Zabazgrywać kolejne zeszyty nie strofami poezji, lecz CYFRAMI, które łączą się w rozpaczliwe ciągi
i rozstrzygać ponure dylematy, na co wydać pieniądze, który rachunek najpierw zapłacić i SKĄD wziąć brakujące sumy.
- popracować zawodowo, czyli popisać, potłumaczyć itp
- zachowywać się w miarę przytomnie i utrzymywać w pozycji pionowej po powrocie Pana Tymianka z pracy i nie zasnąć ze zmęczenia przy własnym obiedzie, bo kobieta żywa i w miarę błyskotliwa jest przyjemniejsza w odbiorze
Tego wszystkiego nie udźwignęłaby subtelna Maria.
Maria przytula, szepcze czule do uszek Wzruszaczy, od czasu do czasu pisze, fotografuje gałązki kaliny.
A codzienną ciężką, brudną, nudną robotę odwala za nią Marta.
Dokładniej mówiąc, Ori - Marta.
Teraz Ori się wstydzi, że kiedyś tak głupio myślała o Marcie.

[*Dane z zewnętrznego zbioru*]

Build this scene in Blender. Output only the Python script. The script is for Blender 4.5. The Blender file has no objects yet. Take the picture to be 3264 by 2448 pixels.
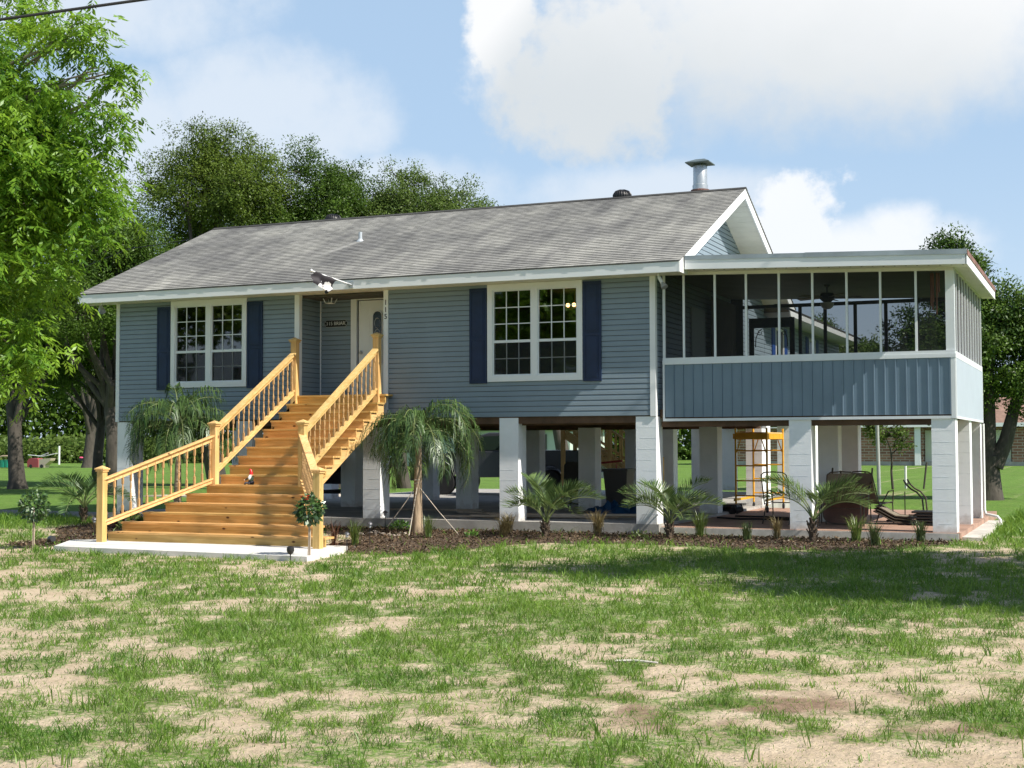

Jest jej przykro, że Jezus jej nie docenił.
(Pewnie docenił i zjadł z przyjemnością zrobioną przez Martę kolację - to znaczy wieczerzę, bo wtedy nie jadano kolacji, tylko spożywano wieczerzę - ale tego ewangelista nie dopisał,bo by mu zepsuło puentę).
Myślcie ciepło o Martach!
Doceniajcie Marty!
Bez nich niemożliwe jest obranie najlepszej cząstki!